##### DATASET EXCERPT

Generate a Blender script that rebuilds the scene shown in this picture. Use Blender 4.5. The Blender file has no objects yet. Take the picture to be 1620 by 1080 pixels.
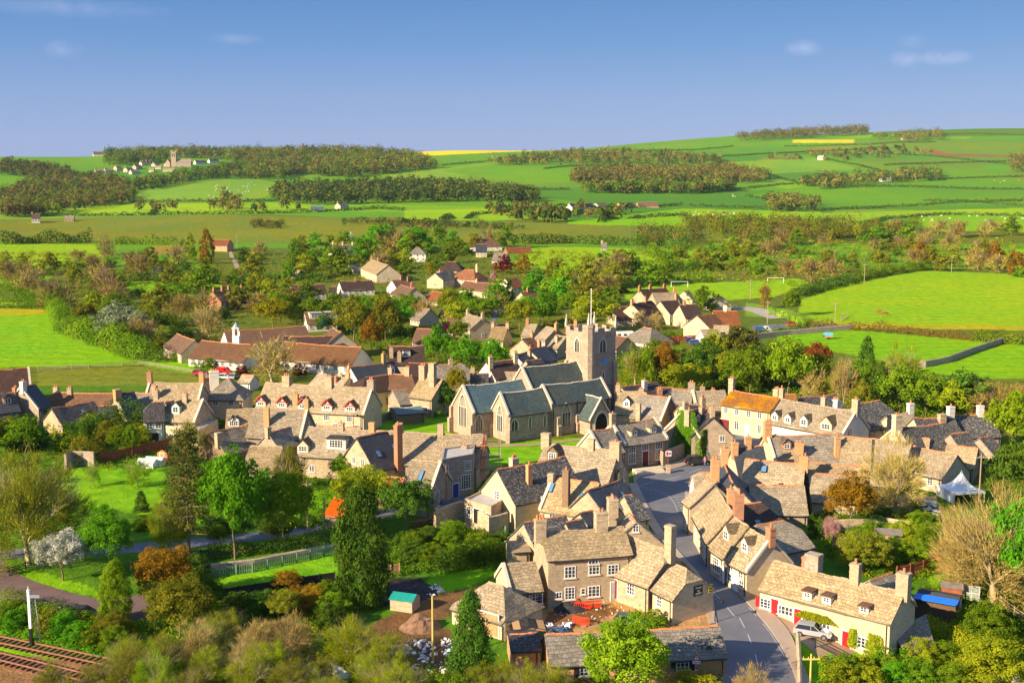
import bpy, bmesh, math, random
import numpy as np
from mathutils import Vector, Matrix, noise
R = math.radians
random.seed(7); rng = np.random.default_rng(7)
SC = bpy.context.scene; COL = SC.collection
CZ = 52.0; F = 1860.0; PITCH = math.atan(270 / F)      # camera height above the square, focal length in photo pixels, tilt

# ------------------------------------------------------------------ terrain
YS = np.array([0, 100, 160, 300, 450, 600, 750, 900, 1000, 1120, 1300, 1600, 2000, 2350, 2700, 3200, 3600, 4300], float)
US = (np.array([-400, 0, 405, 810, 1215, 1620, 2020], float) - 810) / F
ROW = {1000: [349, 346, 343, 345, 352, 358, 362], 1120: [354, 353, 351, 353, 358, 360, 362], 1300: [347, 345, 339, 336, 345, 348, 350],
       1600: [327, 325, 318, 318, 325, 325, 325], 2000: [296, 295, 292, 290, 295, 295, 295], 2350: [266, 265, 262, 262, 270, 272, 272],
       2700: [250, 249, 247, 242, 246, 248, 248], 3200: [252, 252, 250, 238, 224, 222, 220], 3600: [256, 256, 254, 240, 213, 203, 198],
       4300: [275, 275, 272, 262, 235, 215, 210]}
def z_at_row(row, y): return CZ + y * np.tan(np.arctan((540 - row) / F) - PITCH)
ZT = np.zeros((len(YS), len(US)))
for i, y in enumerate(YS):
    if y in ROW:
        for j in range(len(US)): ZT[i, j] = z_at_row(ROW[int(y)][j], y)
    else: ZT[i, :] = {0: -4, 100: -1.2, 160: 0, 300: 0, 450: .5, 600: 2, 750: 3.5, 900: 8}[y]
def lerpc(x, xs):
    i = np.clip(np.searchsorted(xs, x, side='right') - 1, 0, len(xs) - 2)
    return i, np.clip((x - xs[i]) / (xs[i + 1] - xs[i]), 0, 1)
def ground(x, y):
    x = np.asarray(x, float); y = np.asarray(y, float)
    u = x / np.maximum(y, 40)
    i, t = lerpc(y, YS); j, s = lerpc(u, US)
    s = s * s * (3 - 2 * s)
    # monotone-ish smooth in y
    t2 = t * t * (3 - 2 * t) * .45 + t * .55
    a = ZT[i, j] * (1 - t2) + ZT[i + 1, j] * t2; b = ZT[i, j + 1] * (1 - t2) + ZT[i + 1, j + 1] * t2
    z = a * (1 - s) + b * s
    far = np.clip((y - 1150) / 500, 0, 1) * np.clip((3500 - y) / 500, .3, 1)
    z = z + far * (5.5 * np.sin(x / 210 + y / 330) * np.sin(y / 170 + 1.3 + x / 700) + 2.5 * np.sin(x / 90 - y / 140) * np.sin(y / 75 + x / 160))
    z = z - 3.0 * np.clip((x - 22) / 22, 0, 1) * np.clip((152 - y + (x - 40) * .25) / 34, 0, 1) ** 1.2
    z = z + 1.1 * np.exp(-((x - 30) ** 2 + (y - 141) ** 2) / 300)
    mid = np.clip((y - 480) / 300, 0, 1) * (1 - np.clip((y - 1050) / 200, 0, 1))
    z = z + mid * (1.3 * np.sin(x / 60 + y / 90) + .8 * np.sin(x / 27 - y / 45 + 1))
    return z
def g1(x, y): return float(ground(x, y))
TY = np.concatenate([np.arange(45, 400, .6), np.geomspace(400, 4200, 1500)])
CP, SP = math.cos(PITCH), math.sin(PITCH)
def ray(px, py):
    a = (px - 810) / F; b = (540 - py) / F
    return a, CP + b * SP, -SP + b * CP          # x right, y forward, z up
def P(px, py, zr=0.0):
    """point on the terrain lifted by zr that is seen at photo pixel px,py"""
    dx, dy, dz = ray(px, py)
    x = TY * dx / dy; z = CZ + TY * dz / dy; h = ground(x, TY) + zr
    below = np.nonzero(z < h)[0]
    if len(below) == 0: k = int(np.argmin(np.where(TY > 900, z - h, 1e9))); return Vector((x[k], TY[k], h[k]))
    k = below[0]
    if k == 0: return Vector((x[0], TY[0], h[0]))
    d0 = z[k - 1] - h[k - 1]; d1 = z[k] - h[k]; t = d0 / (d0 - d1)
    y = TY[k - 1] + t * (TY[k] - TY[k - 1]); xx = y * dx / dy
    return Vector((xx, y, g1(xx, y) + zr))
def PZ(px_, py_, z):
    dx, dy, dz = ray(px_, py_); t = (z - CZ) / dz; return Vector((dx * t, dy * t, z))
def proj(x, y, z):
    x = np.asarray(x, float); y = np.asarray(y, float); dz = np.asarray(z, float) - CZ
    d = y * CP - dz * SP; v = y * SP + dz * CP
    return 810 + F * x / d, 540 - F * v / d, d
def inpoly(px, py, poly):
    px = np.asarray(px, float); py = np.asarray(py, float); ins = np.zeros(px.shape, bool); n = len(poly)
    for i in range(n):
        x1, y1 = poly[i]; x2, y2 = poly[(i + 1) % n]
        if y1 == y2: continue
        c = ((y1 > py) != (y2 > py)) & (px < (x2 - x1) * (py - y1) / (y2 - y1) + x1)
        ins ^= c
    return ins

# ------------------------------------------------------------------ node helpers and materials
def new_mat(name):
    m = bpy.data.materials.new(name); m.use_nodes = True; nt = m.node_tree; nt.nodes.clear()
    out = nt.nodes.new('ShaderNodeOutputMaterial')
    return m, nt, out
class NT:
    def __init__(s, nt): s.nt = nt
    def n(s, typ, ins=None, **kw):
        nd = s.nt.nodes.new('ShaderNode' + typ)
        for k, v in kw.items(): setattr(nd, k, v)
        for k, v in (ins or {}).items():
            sock = nd.inputs[k]
            if isinstance(v, bpy.types.NodeSocket): s.nt.links.new(v, sock)
            else: sock.default_value = v
        return nd
    def mix(s, f, a, b, mode='MIX'):
        nd = s.nt.nodes.new('ShaderNodeMix'); nd.data_type = 'RGBA'; nd.blend_type = mode; nd.clamp_factor = True
        for i, v in ((0, f), (6, a), (7, b)):
            if isinstance(v, bpy.types.NodeSocket): s.nt.links.new(v, nd.inputs[i])
            else: nd.inputs[i].default_value = v if i == 0 else (*v[:3], 1)
        return nd.outputs[2]
    def ramp(s, f, lo, hi, a=0.0, b=1.0):
        nd = s.nt.nodes.new('ShaderNodeMapRange'); s.nt.links.new(f, nd.inputs[0])
        for i, v in zip((1, 2, 3, 4), (lo, hi, a, b)): nd.inputs[i].default_value = v
        return nd.outputs[0]
    def math(s, op, a, b=0.0):
        nd = s.nt.nodes.new('ShaderNodeMath'); nd.operation = op
        for i, v in ((0, a), (1, b)):
            if isinstance(v, bpy.types.NodeSocket): s.nt.links.new(v, nd.inputs[i])
            else: nd.inputs[i].default_value = v
        return nd.outputs[0]
    def noise(s, scale, vec=None, detail=3.0, rough=.55):
        nd = s.n('TexNoise', {'Scale': scale, 'Detail': detail, 'Roughness': rough})
        if vec is not None: s.nt.links.new(vec, nd.inputs['Vector'])
        return nd
def c4(c): return (c[0], c[1], c[2], 1)
def sc(c, k): return tuple(min(1, x * k) for x in c)
MATS = {}
def plain(name, col, rough=.7, var=.12, scale=2.0, spec=.3, metal=0.0):
    if name in MATS: return MATS[name]
    m, nt, out = new_mat(name); N = NT(nt)
    co = N.n('TexCoord').outputs['Object']
    nz = N.noise(scale, co)
    col_ = N.mix(N.ramp(nz.outputs[0], .3, .7), sc(col, 1 - var), sc(col, 1 + var))
    b = N.n('BsdfPrincipled', {'Base Color': col_, 'Roughness': rough, 'Specular IOR Level': spec, 'Metallic': metal})
    nt.links.new(b.outputs[0], out.inputs[0]); MATS[name] = m; return m
def masonry(name, c1, c2, mortar, bw=.42, rh=.2, stain=(.2, .17, .12), mort=.012):
    if name in MATS: return MATS[name]
    m, nt, out = new_mat(name); N = NT(nt)
    uv = N.n('UVMap').outputs[0]; oc = N.n('TexCoord').outputs['Object']
    rnd = N.n('ObjectInfo').outputs['Random']
    br = N.n('TexBrick', {'Color1': c4(c1), 'Color2': c4(c2), 'Mortar': c4(mortar), 'Scale': 1.0, 'Mortar Size': mort, 'Brick Width': bw, 'Row Height': rh, 'Bias': 0.0}, offset=.5)
    nt.links.new(uv, br.inputs['Vector'])
    n1 = N.noise(.45, oc, 4.0); n2 = N.noise(2.6, oc, 3.0)
    c = N.mix(N.ramp(n1.outputs[0], .42, .7, 0, .6), br.outputs[0], stain)
    c = N.mix(N.ramp(n2.outputs[0], .35, .65, 0, .45), c, sc(c1, 1.25))
    c = N.mix(N.math('MULTIPLY', rnd, .35), c, sc(c2, 1.15))
    bp = N.n('Bump', {'Strength': .5, 'Distance': .05, 'Height': br.outputs[1]}, invert=True)
    b = N.n('BsdfPrincipled', {'Base Color': c, 'Roughness': .9, 'Specular IOR Level': .15, 'Normal': bp.outputs[0]})
    nt.links.new(b.outputs[0], out.inputs[0]); MATS[name] = m; return m
def tiles(name, c1, c2, gap, bw=.45, rh=.34, moss=(.16, .13, .05), mossamt=.5, pale=None, spec=.15, rough=.85):
    if name in MATS: return MATS[name]
    m, nt, out = new_mat(name); N = NT(nt)
    uv = N.n('UVMap').outputs[0]; oc = N.n('TexCoord').outputs['Object']
    rnd = N.n('ObjectInfo').outputs['Random']
    wob = N.noise(.8, oc, 2.0)
    uv2 = N.n('VectorMath', {0: uv}, operation='ADD')
    sv = N.n('VectorMath', {0: wob.outputs[1]}, operation='SCALE'); sv.inputs['Scale'].default_value = .25
    nt.links.new(sv.outputs[0], uv2.inputs[1])
    br = N.n('TexBrick', {'Color1': c4(c1), 'Color2': c4(c2), 'Mortar': c4(gap), 'Scale': 1.0, 'Mortar Size': .022, 'Mortar Smooth': .3, 'Brick Width': bw, 'Row Height': rh}, offset=.5)
    nt.links.new(uv2.outputs[0], br.inputs['Vector'])
    n1 = N.noise(.35, oc, 5.0, .65); n2 = N.noise(3.2, oc, 3.0, .7)
    c = N.mix(N.ramp(n1.outputs[0], .5, .72, 0, mossamt), br.outputs[0], moss)
    c = N.mix(N.ramp(n2.outputs[0], .52, .68, 0, .5), c, pale or sc(c1, 1.5))
    c = N.mix(N.ramp(n2.outputs[0], .3, .47, .4, 0), c, sc(c2, .55))
    n3 = N.noise(1.1, oc, 4.0, .7); c = N.mix(N.ramp(n3.outputs[0], .42, .66, 0, .35), c, sc(c2, .8))
    hs = N.n('HueSaturation', {'Color': c, 'Hue': .5, 'Saturation': N.ramp(N.math('FRACT', N.math('MULTIPLY', rnd, 7.3)), 0, 1, .84, 1.15), 'Value': N.ramp(rnd, 0, 1, .82, 1.12)})
    bp = N.n('Bump', {'Strength': .8, 'Distance': .08, 'Height': br.outputs[1]}, invert=True)
    b = N.n('BsdfPrincipled', {'Base Color': hs.outputs[0], 'Roughness': rough, 'Specular IOR Level': spec, 'Normal': bp.outputs[0]})
    nt.links.new(b.outputs[0], out.inputs[0]); MATS[name] = m; return m
def foliage(name, c, c2=None, trans=.42, lift=1.0):
    """c main leaf colour, c2 second leaf colour that random leaves take"""
    if name in MATS: return MATS[name]
    m, nt, out = new_mat(name); N = NT(nt)
    v = N.n('Attribute', attribute_name='v').outputs['Fac']
    rnd = N.n('ObjectInfo').outputs['Random']
    c2 = c2 or (c[0] * 1.5, c[1] * 1.15, c[2] * .9)
    col = N.mix(N.ramp(v, .35, .95), sc(c, .72), c2)
    hs = N.n('HueSaturation', {'Color': col, 'Hue': N.ramp(rnd, 0, 1, .488, .512), 'Saturation': 1.0, 'Value': N.ramp(rnd, 0, 1, .82, 1.2)})
    d = N.n('BsdfDiffuse', {'Color': hs.outputs[0], 'Roughness': .6})
    t = N.n('BsdfTranslucent', {'Color': hs.outputs[0]})
    mx = N.n('MixShader', {0: trans, 1: d.outputs[0], 2: t.outputs[0]})
    nt.links.new(mx.outputs[0], out.inputs[0]); MATS[name] = m; return m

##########

## TASK STATEMENT
Transcribe exactly, with no pictures, the lines running from the first line of the material through the line holding "CZ = 52.0; F".

## CORRECT RESPONSE
Generate a Blender script that rebuilds the scene shown in this picture. Use Blender 4.5. The Blender file has no objects yet. Take the picture to be 1620 by 1080 pixels.
import bpy, bmesh, math, random
import numpy as np
from mathutils import Vector, Matrix, noise
R = math.radians
random.seed(7); rng = np.random.default_rng(7)
SC = bpy.context.scene; COL = SC.collection
CZ = 52.0; F = 1860.0; PITCH = math.atan(270 / F)      # camera height above the square, focal length in photo pixels, tilt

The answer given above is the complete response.